Все это похоже на «Педагогическую поэму»: есть община талантливых беспризорников, а ты при них как Макаренко.
Наверное, не читала. Нужно доверие и терпение, такт. Приносят тебе идею – очень легко ее не понять. Нужно как-то хитро настроить свой внутренний локатор, чтобы принять непонятное, увидеть качественное зерно или почувствовать уверенность художника. Я-то люблю комплексный, фундаментальный подход: поэтапная ясность. Моя интуиция – ночное животное, не любит дневной свет и наблюдателей. А тут нужна другая стратегия, чутье, так как все на разных этапах и очень не защищены. На самом деле получается настоящая экспресс-школа современного искусства, чистая практика в полевых условиях. Но не всегда все гладко, конечно. Бывает, художник не готов слушать ни пространство, ни нас. Не готов защищать идею, работать над ней: сомнению я подвергаю всё, отдача нужна на сто процентов. И свободного времени у нас, как вы понимаете, не так много: все кураторы – активно действующие люди, у театра свои законы производства. Так что живем длинными чатами (их сто!) и короткими напряженными репетициями.

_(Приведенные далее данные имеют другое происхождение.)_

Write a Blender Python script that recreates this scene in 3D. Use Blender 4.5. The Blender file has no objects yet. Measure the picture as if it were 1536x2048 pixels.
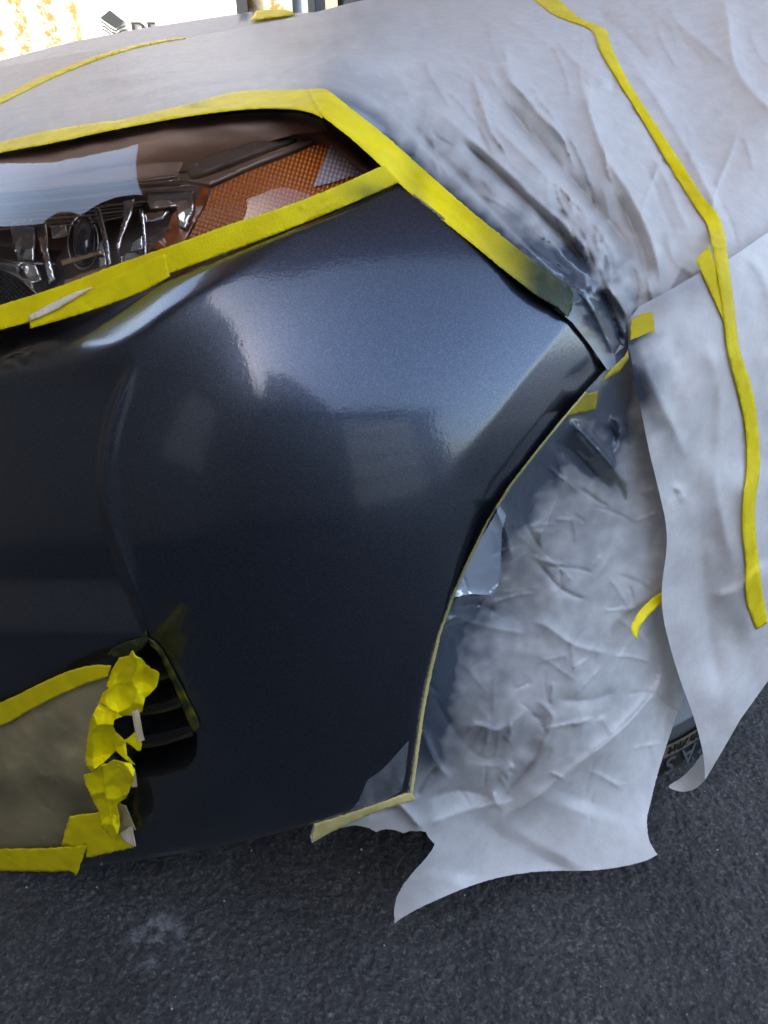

И конечно, находятся зрители с кислыми лицами: «И что, это типа и есть новые формы?» И я готова отвечать: да, это и есть новые формы. Бесстрашные в своей несделанности. Они еще не покрыты лаком, не спрятаны в упаковку, не перевязаны красивой ленточкой. Это чистые идеи, только что вытащенные из головы. Посмотреть, что в головах у молодых людей, – что может быть интереснее?

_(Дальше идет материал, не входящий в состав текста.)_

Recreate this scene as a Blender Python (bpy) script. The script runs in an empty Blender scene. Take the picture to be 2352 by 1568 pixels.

Каково тебе делать все это в Петербурге?
Очень нравится. Тут просто непаханое поле! Тут очень много активных людей, и они ценят каждую рабочую минуту. Временной масштаб пока невелик, а ведь качество коррелируется со временем. Каменноостровский театр – это очень мощное пространство, оно с ходу задает условия игры. Кисть приходится брать побольше. А какой временной, исторический, культурный контекст! Работать и работать, нужна стратегия на несколько лет. Мы измеряем проект миллиметровой линейкой, а нужно километровой. У БДТ эта программа в рамках столетия. Но даже столетие временно!
Принято же считать, что Питер про снобизм, традиции и задранный нос.
И при этом откуда у нас авангардисты начала ХХ века? Также не забываем историю нашей страны: сколько миллионов жертв террора?
Так что, может, это стереотип? Про немцев тоже говорят, что они суперчеткие. Я вот как раз вчера от одного коллеги из Берлина получила ответ на вопрос, который задала два месяца назад: пишет, sorry, забыл. Так что пока я наблюдаю каких-то нетипичных для своего образа петербуржцев: открытых, активных, позитивных, полных энергии. Была парочка странных мне типов (или видов?), но они сами как-то тихо и незаметно исчезли из нашей компании. Мы посмеялись, записали шутку № 108 и пошли дальше работать.